Data was collected from 8,984 people born between January 1st 1980 and December 31st, 1984 and who had participated in the U.S. Bureau of Labor Statistics (BLS).

There were two U.S. recessions in the 1980s, from 1980 to 1981 and then one more in 1982. The BLS' survey took in questions about the children's education, income, attitudes, expectations, thefts, arrests, drug use, alcohol use, gun use and cigarette use.

Certain delinquent behaviors were more prevalent among kids born into areas affected by high unemployment rates, Ramanathan found.

Children's risk for being arrested, joining a gang, smoking pot, stealing, drinking and smoking were up to 17 percent higher for children who were born into areas where high unemployment ruled. This was regardless of economic wealth or even if their parents were employed.

For every one percentage point below the mean regional unemployment rate, children in affected areas had a nine percent higher chance of using marijuana, a seven percent higher chance of smoking tobacco, and a six percent higher chance of drinking as adolescents.

Statistics were uniformly grim.

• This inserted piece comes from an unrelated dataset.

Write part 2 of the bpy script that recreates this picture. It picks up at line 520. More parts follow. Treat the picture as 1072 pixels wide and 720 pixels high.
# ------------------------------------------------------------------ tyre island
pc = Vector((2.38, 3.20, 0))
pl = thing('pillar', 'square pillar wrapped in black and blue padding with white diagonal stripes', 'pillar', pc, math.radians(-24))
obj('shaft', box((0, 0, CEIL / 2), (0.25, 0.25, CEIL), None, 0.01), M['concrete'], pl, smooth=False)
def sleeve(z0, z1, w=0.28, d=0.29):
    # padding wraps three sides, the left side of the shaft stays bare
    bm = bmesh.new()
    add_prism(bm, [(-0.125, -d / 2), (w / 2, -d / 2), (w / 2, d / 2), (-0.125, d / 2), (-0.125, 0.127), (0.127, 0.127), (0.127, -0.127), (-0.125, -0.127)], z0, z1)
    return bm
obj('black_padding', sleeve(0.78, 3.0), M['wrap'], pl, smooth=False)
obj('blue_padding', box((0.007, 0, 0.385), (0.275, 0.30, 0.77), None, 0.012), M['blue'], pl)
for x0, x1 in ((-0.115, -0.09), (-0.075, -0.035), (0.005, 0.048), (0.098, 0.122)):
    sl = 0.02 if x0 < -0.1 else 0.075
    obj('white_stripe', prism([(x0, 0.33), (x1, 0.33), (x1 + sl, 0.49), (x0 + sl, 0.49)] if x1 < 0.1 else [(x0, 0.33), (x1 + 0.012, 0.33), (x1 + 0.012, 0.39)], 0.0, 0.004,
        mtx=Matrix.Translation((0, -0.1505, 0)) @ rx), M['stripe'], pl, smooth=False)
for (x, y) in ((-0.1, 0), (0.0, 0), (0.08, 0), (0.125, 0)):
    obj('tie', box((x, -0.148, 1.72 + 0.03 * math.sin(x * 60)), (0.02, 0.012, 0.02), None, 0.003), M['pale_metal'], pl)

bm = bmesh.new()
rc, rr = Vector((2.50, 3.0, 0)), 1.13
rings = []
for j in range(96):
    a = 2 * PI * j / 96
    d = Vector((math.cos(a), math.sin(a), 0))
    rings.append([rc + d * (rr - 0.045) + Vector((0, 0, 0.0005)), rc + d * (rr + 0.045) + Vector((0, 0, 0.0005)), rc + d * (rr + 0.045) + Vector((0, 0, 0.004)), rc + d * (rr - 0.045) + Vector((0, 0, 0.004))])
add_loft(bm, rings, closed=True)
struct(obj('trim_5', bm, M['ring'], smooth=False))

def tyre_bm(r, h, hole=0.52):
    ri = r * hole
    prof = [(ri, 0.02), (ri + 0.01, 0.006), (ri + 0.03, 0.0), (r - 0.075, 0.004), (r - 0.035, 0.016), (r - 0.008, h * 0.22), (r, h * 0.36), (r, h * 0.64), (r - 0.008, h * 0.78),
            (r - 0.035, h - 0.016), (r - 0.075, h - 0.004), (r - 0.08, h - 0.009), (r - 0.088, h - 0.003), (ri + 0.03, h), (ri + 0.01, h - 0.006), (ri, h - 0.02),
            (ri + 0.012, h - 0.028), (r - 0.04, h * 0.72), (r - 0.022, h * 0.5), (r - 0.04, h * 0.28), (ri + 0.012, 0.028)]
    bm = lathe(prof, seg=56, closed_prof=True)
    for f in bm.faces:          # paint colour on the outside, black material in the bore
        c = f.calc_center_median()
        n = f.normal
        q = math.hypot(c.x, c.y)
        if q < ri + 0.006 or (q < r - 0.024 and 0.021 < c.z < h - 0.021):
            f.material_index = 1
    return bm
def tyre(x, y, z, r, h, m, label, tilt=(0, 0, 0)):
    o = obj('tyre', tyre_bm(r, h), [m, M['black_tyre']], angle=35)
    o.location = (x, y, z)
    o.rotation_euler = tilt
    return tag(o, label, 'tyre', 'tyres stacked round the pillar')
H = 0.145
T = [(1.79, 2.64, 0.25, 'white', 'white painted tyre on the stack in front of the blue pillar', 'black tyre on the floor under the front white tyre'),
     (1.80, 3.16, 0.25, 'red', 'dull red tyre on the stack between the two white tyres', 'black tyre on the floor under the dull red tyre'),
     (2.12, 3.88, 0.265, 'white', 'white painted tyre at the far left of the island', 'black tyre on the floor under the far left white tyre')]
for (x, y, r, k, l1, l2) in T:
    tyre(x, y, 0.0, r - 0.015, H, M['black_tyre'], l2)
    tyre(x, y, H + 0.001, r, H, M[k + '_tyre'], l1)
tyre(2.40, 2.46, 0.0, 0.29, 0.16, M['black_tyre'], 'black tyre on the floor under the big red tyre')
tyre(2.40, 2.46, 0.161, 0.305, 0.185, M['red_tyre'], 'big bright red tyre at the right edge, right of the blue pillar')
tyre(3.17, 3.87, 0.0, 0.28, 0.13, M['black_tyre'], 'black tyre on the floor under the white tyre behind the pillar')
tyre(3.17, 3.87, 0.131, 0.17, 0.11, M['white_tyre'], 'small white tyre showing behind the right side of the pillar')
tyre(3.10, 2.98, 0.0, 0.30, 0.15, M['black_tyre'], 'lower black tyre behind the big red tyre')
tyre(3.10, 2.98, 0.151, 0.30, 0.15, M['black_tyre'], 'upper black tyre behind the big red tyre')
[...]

The chance of being in a gang rose to nine percent, involvement in petty theft jumped to six percent, major theft 11 percent and the chance of being arrested rose to 17 percent.

Interestingly, the research found that serious social issues like gun violence, assault, destroying property and hard drugs were not affected by higher unemployment rates.

The study didn't speculate as to the cause of the links between delinquency and high unemployment.

One Pew Research Center survey from 2009 did find that 14 percent of potential parents said that they were delaying having a child because of a recession, which led them to conclude that pregnancies during that period might not have been planned.

And the study reflected that children born as the result of unwanted pregnancies often had poorer mental and physical health, weak relationships with their parents and become delinquents during adolescence.

A difficult economic climate also implies that parents have to go back to the workplace, leaving their children in day care and reducing the amount of time spent together.

They found that some of the delinquent behaviors were more common among children who were surrounded by higher unemployment during infancy.